Directions for this task
In this exercise, the entries below include pictures. Repeat exactly the lines from the line with "Reconstruct this image" to the line with "scene = bpy.context.scene", including both, but without the pictures.

Rows from a 3D scene dataset
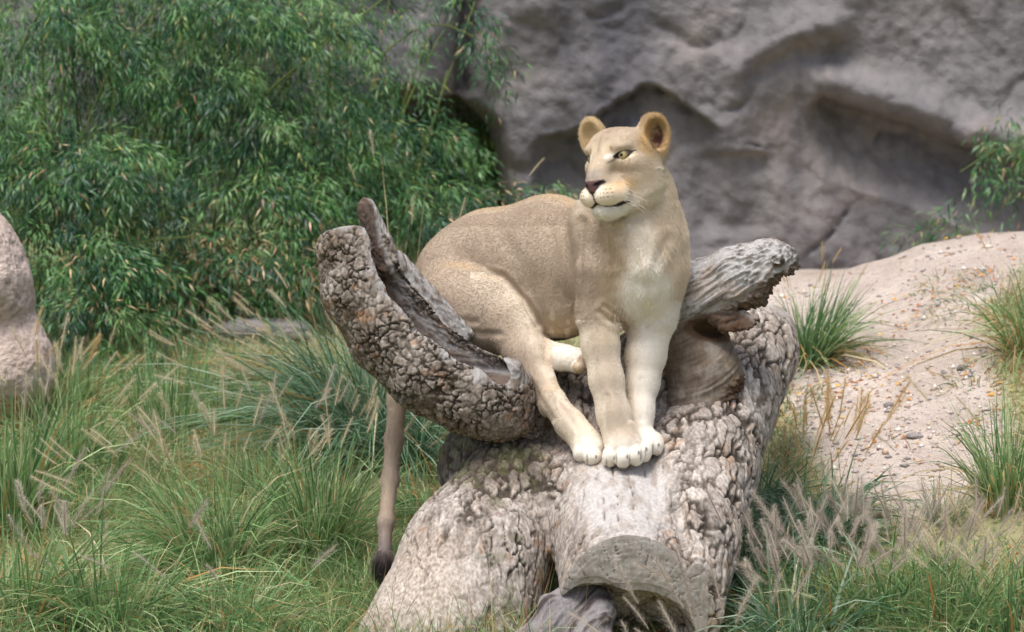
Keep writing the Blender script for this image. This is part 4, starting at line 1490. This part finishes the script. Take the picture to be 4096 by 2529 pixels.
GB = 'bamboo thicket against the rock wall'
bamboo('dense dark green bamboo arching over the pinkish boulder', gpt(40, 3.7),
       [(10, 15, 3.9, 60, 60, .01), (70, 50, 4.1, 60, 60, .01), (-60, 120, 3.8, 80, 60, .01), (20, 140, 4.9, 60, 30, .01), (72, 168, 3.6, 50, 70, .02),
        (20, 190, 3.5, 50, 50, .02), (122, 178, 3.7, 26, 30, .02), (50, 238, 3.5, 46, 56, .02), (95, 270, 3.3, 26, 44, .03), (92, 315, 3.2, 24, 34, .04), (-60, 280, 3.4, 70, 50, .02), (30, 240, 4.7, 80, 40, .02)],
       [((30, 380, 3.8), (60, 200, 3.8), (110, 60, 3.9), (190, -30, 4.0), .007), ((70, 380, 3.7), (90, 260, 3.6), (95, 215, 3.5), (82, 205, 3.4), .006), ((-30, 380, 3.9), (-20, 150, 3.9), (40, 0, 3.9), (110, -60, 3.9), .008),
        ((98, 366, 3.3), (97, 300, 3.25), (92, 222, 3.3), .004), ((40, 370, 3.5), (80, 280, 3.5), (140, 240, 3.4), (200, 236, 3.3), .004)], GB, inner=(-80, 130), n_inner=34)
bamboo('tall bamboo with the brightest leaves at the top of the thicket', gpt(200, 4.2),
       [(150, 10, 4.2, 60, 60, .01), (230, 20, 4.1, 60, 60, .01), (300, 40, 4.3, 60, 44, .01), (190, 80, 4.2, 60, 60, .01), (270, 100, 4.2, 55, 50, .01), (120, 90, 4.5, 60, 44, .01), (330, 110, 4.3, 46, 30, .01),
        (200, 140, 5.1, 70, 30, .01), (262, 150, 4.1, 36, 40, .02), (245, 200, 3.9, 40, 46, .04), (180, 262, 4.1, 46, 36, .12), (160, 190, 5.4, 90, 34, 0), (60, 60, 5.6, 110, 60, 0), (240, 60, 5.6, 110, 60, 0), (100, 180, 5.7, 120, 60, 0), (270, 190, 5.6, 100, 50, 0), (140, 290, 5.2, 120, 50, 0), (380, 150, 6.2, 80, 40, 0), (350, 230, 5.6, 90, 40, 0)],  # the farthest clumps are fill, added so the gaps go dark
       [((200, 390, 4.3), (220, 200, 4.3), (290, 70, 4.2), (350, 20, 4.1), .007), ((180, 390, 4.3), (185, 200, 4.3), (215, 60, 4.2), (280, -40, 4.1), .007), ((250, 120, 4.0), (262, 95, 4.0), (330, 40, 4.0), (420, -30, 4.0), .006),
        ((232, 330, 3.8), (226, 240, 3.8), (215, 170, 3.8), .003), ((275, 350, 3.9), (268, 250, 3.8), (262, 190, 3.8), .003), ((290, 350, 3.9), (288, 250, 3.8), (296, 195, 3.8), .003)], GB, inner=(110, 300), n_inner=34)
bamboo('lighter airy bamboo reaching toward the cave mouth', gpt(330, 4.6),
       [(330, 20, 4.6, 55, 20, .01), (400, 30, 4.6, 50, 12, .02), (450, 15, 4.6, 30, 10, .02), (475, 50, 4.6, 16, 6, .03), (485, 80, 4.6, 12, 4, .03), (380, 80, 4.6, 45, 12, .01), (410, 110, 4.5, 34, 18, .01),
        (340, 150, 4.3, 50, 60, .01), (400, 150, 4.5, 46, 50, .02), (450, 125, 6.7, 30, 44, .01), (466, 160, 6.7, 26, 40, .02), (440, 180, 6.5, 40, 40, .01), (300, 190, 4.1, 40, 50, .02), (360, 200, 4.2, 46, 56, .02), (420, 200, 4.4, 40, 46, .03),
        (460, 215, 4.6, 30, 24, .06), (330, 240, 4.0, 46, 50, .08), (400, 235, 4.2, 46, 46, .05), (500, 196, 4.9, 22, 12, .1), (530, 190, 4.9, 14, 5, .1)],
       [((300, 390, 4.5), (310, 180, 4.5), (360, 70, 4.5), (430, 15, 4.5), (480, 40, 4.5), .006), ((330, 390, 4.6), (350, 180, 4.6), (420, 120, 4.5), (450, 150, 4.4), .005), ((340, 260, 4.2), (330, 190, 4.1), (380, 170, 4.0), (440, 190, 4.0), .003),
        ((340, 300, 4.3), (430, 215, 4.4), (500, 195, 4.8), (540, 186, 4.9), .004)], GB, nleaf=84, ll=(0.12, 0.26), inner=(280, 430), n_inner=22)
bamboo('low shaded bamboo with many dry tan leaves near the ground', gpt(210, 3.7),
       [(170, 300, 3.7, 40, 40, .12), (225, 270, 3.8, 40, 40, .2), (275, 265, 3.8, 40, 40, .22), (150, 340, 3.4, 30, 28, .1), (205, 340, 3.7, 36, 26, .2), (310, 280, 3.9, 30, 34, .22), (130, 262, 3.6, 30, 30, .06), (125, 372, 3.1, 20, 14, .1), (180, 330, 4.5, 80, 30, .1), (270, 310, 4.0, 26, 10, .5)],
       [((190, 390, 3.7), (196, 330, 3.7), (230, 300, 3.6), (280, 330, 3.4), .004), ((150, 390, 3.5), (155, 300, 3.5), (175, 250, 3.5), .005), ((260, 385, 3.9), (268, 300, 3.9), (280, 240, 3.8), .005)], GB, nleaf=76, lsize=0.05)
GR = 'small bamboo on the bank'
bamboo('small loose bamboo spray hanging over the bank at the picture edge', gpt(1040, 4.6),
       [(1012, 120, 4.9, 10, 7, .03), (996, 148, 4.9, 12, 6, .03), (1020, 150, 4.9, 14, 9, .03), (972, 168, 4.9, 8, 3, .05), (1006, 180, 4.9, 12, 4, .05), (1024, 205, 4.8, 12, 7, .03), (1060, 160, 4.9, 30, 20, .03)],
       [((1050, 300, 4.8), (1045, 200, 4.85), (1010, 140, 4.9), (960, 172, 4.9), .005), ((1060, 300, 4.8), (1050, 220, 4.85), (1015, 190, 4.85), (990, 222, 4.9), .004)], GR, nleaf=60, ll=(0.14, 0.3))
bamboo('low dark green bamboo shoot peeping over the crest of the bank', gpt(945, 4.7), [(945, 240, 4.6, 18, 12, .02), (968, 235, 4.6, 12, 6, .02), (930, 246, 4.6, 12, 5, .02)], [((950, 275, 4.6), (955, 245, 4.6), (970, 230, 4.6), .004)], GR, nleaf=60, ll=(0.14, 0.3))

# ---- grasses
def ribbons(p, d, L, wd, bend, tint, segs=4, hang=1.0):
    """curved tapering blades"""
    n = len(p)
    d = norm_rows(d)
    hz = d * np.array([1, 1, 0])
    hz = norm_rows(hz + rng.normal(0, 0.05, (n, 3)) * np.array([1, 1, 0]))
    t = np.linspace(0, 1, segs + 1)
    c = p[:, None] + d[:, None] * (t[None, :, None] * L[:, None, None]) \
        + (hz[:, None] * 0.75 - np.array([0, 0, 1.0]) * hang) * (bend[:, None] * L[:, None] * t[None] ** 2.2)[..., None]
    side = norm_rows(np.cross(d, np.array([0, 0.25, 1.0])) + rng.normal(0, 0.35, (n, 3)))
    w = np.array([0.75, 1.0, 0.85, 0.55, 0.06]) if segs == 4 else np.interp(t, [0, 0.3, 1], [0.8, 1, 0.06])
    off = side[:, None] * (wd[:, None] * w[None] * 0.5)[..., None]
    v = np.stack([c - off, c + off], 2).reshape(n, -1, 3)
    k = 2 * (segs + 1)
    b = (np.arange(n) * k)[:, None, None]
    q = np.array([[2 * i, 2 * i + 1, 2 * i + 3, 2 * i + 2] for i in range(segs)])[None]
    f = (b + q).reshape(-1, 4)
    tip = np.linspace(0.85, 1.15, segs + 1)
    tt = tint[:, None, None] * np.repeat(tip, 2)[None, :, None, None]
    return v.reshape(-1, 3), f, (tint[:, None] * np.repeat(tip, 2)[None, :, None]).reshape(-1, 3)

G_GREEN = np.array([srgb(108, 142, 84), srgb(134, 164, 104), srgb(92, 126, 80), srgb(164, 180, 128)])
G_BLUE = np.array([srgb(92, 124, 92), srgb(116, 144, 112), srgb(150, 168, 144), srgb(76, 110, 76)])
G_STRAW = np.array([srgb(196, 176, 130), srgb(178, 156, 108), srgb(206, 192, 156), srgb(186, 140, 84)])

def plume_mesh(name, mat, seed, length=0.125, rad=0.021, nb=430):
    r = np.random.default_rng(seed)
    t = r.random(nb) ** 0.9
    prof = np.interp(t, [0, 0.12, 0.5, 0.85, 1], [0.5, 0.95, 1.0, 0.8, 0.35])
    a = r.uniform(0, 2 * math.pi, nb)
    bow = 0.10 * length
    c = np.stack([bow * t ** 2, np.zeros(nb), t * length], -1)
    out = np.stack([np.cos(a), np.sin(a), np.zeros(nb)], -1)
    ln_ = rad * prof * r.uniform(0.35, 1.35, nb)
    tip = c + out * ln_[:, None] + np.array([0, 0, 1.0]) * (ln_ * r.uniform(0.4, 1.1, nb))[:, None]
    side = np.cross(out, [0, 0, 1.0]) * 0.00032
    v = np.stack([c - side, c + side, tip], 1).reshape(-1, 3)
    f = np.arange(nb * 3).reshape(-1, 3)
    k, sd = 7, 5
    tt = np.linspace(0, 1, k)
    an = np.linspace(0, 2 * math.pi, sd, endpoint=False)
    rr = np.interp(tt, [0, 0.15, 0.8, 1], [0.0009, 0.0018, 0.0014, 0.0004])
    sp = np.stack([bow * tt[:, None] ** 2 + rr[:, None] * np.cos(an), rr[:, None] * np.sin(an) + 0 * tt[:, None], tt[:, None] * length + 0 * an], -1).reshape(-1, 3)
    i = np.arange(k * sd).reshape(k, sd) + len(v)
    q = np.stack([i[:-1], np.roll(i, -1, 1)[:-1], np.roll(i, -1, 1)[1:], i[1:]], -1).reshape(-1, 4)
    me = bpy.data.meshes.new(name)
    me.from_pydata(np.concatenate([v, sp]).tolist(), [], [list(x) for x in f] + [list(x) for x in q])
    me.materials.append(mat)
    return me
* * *
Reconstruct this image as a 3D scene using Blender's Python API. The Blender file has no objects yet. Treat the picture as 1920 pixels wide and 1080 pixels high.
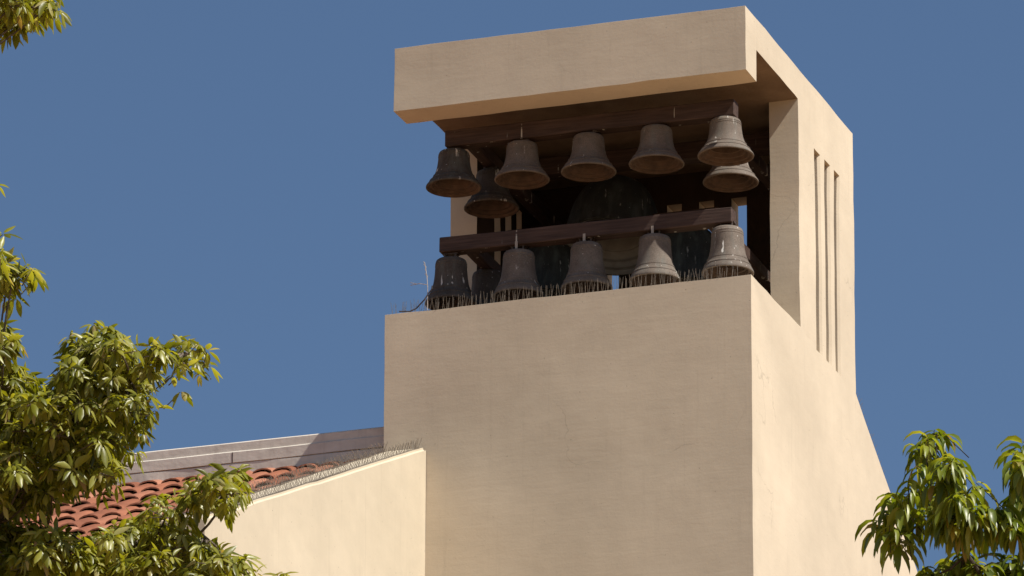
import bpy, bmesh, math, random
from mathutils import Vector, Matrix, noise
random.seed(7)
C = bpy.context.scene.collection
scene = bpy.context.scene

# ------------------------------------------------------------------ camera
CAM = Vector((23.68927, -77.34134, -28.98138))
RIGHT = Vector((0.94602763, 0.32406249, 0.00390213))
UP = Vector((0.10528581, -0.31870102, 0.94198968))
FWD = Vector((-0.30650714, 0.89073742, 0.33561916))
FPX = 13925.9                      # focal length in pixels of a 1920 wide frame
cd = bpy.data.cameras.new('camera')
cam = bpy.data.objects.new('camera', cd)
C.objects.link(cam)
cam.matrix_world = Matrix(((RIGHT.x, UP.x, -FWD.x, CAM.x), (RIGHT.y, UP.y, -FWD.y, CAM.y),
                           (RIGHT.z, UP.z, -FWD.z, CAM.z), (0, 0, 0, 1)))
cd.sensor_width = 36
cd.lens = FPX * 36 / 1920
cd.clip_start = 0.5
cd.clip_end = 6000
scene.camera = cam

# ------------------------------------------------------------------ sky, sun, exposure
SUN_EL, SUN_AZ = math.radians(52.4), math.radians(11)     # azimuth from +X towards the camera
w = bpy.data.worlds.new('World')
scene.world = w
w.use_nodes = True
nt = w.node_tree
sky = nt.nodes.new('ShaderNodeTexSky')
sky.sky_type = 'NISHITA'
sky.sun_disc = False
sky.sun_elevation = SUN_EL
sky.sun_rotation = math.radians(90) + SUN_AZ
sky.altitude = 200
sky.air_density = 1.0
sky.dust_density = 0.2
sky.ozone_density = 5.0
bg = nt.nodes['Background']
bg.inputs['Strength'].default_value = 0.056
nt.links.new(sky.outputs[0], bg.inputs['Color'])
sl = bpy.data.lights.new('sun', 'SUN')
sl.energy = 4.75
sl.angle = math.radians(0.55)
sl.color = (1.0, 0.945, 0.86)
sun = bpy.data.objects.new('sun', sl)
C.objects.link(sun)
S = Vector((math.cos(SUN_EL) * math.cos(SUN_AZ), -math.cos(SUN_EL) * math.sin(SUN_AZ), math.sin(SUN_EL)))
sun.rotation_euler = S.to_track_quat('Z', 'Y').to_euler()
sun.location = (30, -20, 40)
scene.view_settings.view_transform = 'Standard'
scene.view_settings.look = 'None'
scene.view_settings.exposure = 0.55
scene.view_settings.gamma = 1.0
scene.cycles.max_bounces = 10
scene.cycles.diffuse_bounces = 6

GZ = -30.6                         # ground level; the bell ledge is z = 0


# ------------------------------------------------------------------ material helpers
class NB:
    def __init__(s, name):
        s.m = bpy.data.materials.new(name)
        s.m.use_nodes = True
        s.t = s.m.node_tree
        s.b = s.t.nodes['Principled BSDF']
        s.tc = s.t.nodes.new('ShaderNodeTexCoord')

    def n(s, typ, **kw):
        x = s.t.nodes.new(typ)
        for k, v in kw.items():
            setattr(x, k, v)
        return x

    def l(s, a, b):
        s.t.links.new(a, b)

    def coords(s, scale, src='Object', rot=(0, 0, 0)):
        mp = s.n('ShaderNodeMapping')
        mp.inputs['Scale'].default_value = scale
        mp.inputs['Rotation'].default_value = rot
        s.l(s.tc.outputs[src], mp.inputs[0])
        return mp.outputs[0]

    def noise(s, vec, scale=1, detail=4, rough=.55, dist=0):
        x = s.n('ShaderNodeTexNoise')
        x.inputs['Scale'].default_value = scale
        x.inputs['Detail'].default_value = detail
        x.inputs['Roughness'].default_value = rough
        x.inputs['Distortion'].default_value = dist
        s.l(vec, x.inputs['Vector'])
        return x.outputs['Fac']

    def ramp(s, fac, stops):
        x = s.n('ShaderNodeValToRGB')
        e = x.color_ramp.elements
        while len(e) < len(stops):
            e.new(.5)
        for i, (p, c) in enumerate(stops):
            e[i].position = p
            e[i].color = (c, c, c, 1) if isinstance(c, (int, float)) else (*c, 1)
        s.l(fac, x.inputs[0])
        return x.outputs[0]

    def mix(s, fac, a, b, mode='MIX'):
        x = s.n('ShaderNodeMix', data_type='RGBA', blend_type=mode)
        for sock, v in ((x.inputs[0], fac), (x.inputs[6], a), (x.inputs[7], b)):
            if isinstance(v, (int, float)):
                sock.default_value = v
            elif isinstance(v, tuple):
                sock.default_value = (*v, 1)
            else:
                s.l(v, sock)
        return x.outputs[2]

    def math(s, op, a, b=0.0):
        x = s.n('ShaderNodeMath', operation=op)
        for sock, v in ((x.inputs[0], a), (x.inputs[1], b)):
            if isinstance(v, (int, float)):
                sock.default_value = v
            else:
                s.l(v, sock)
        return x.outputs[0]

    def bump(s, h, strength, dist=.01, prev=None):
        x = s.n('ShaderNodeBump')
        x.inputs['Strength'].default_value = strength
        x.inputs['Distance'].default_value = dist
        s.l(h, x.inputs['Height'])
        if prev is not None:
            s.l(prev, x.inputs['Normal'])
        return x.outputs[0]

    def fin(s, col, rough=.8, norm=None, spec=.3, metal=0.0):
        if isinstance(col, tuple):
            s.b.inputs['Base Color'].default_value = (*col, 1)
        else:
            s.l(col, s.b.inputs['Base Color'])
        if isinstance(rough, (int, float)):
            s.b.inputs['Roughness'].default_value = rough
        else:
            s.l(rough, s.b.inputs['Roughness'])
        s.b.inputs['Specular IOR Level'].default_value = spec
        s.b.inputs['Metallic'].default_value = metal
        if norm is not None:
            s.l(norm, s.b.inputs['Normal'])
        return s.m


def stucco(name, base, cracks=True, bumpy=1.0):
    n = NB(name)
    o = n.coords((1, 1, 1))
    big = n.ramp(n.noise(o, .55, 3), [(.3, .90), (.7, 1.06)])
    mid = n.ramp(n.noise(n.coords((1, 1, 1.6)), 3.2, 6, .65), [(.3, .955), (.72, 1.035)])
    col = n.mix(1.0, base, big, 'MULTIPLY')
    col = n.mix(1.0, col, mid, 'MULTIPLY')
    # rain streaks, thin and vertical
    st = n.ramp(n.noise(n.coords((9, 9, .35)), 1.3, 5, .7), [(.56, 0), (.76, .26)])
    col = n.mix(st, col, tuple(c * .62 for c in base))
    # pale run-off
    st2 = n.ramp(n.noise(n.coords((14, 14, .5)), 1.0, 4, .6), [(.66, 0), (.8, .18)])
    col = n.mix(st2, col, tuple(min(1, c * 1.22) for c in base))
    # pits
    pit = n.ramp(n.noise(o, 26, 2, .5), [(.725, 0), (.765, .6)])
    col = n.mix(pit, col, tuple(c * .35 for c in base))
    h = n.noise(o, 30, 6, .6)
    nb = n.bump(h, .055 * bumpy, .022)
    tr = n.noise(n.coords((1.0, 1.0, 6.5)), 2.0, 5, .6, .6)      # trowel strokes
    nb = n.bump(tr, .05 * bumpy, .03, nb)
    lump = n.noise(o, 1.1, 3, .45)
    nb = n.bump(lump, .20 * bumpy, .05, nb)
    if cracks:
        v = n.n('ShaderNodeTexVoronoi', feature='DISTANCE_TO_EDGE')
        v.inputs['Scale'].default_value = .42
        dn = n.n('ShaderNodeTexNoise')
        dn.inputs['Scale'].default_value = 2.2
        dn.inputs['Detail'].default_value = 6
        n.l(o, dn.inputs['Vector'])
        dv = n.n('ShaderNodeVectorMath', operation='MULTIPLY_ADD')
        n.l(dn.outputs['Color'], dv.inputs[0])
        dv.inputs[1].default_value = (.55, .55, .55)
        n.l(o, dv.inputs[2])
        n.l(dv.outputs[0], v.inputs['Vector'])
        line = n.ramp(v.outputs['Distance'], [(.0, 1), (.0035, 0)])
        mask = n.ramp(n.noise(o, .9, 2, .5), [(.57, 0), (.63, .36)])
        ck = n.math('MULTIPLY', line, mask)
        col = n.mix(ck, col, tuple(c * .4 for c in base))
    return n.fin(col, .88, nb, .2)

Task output
Reconstruct this image as a 3D scene using Blender's Python API. The Blender file has no objects yet. Treat the picture as 1920 pixels wide and 1080 pixels high.
import bpy, bmesh, math, random
from mathutils import Vector, Matrix, noise
random.seed(7)
C = bpy.context.scene.collection
scene = bpy.context.scene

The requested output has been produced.